Towers designed by (left to right) Gustav Hassenpflüg, Raymond Lopéz and Eugéne Beadouin and Hans Schwippert
Though it failed to solve the practical problems of the housing crunch, as an ideological response to the totalitarian Stalinallee, Hansaviertel was for a time successful. Though again its ideological success presented some practical problems. Eschewing any potentially authoritarian layout the neighborhood’s planners opted for a more playful, less rigidly organized arrangement of buildings. The elevated and totalizing perspective offered by the chairlift which originally carried exhibition goers directly through the quarter was “wide and impressive” as a critic of the time described it. It is a shame that the chairlift, or for that matter the mini-train or the twin armed crane which also facilitated the display of this architectural playground, had to come down after the exhibition. The perspectives they offered were no doubt more rewarding than the experience of the plan from the ground which the same critic described as “aimless enough,” adding, “it allows good breathing space around the units but adds no particularly distinguished quality to the spaces and vistas between them.” Though the Hansa does not offer grand vistas on par with Stalinallee in the east, the experience on the ground is more personal than the alienating supra-human scale of the Soviet style boulevard.

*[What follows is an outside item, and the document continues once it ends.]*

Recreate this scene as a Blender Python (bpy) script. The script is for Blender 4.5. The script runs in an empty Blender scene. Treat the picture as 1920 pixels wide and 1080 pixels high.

It is the series of towers by J.H Van den Broek and J.B. Bakema, Gustav Hassenpflug and Hans Schwippert which are most successful at fusing the twin goals of broadcasting an ideological message of the future of western urbanism and building forms which fulfill the needs of the urban dweller and display a sensitivity to the role of the individual in architectural space. The base of the tall building is where this abstract ideology of an urban image, most condensed in the highly visible upper floors, conforms and collides with material conditions on the ground and the first person perspective of the user. The tall projects at Hansaviertel were effective in the first regard, owing to their proximity to the border with the GDR, their height, their “free form” layout, and their eclecticism, in broadcasting an image of urban space that conformed to principles of free market democracy. At the same time their scale is not so grand as to overwhelm the user. Each of the three towers manages, in its own way, to soften the message at the top and deliver it to the ground. For the Hans Schwippert tower it is the bright yellows of the exterior, which lend a much-needed lift to an urban landscape that, for much of the year, finds itself drenched in low lit shades of grey. Van den Broek and Bakema have managed this by hoisting their tower on stilts, a strategy utilized to great effect by Neimeyer as well.
The visibility game played by the towers at Hansaviertel was ultimately won by the east through its construction of the Alexanderplatz Fernseheturm in 1965-1969. It is a minor shame of urban history that the two competing visions of urban planning championed by the west and the east, never had the opportunity to properly compete on the streets of Berlin. The construction of the Wall in 1961 had the effect not only of physically dividing the city but also sharply depoliticizing the new design projects that would take place in the east and the west in the following years. The projects that followed were, in a sense, preaching to the choir.